Grande responsabilidade pelo problema também deve ser atribuída ao governo chinês que, desde o início do ano, saiu do mercado exportador e tornou-se grande importador de produtos siderúrgicos. Em decorrência dessa mudança de comportamento, os pedidos de compra de ferro-gusa avolumaram-se nas mesas dos industriais mineiros. Em janeiro, os 41 produtores mineiros de ferro-gusa, que vinham trabalhando com muitos fornos apagados, acenderam todos eles, com objetivo de atender a demandas que não param de crescer.

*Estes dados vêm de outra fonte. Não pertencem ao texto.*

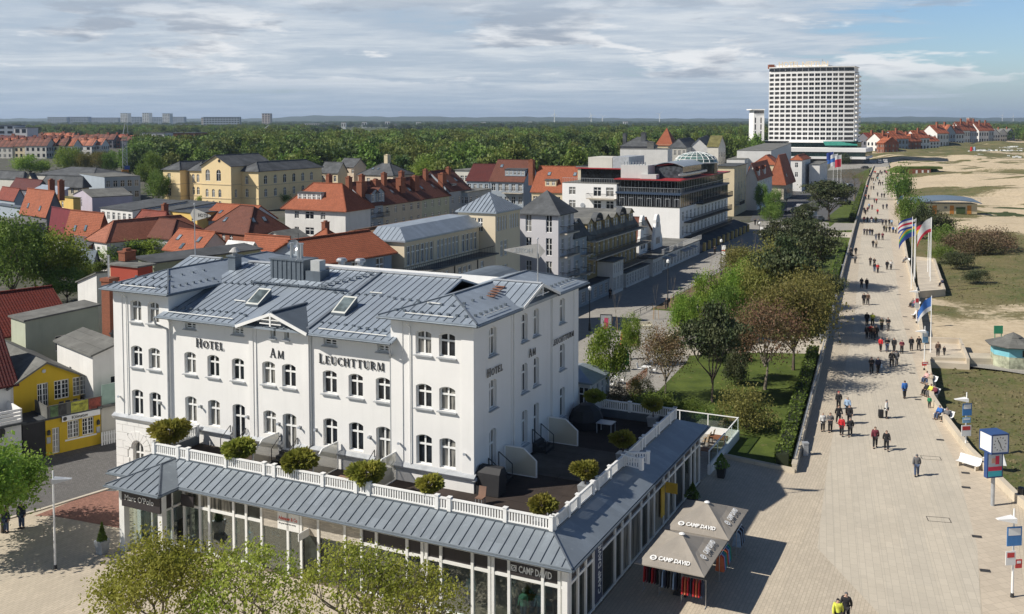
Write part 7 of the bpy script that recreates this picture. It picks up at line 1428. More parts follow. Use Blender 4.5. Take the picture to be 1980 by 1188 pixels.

O preço da tonelada do produto foi às alturas, com mais de 100% de aumento e hoje é colocada a US$ 310 dólares, no porto de Vitória (ES).

No mesmo ritmo trabalham siderúrgicas e indústrias de fundição, sendo que as últimas, até o final do ano, deverão encostar no limite da sua capacidade instalada, que é de três milhões de toneladas de peças fundidas em ferro. Para se produzir uma tonelada de gusa as siderúrgicas necessitam de pelos 750 quilos de carvão, venha de onde vier.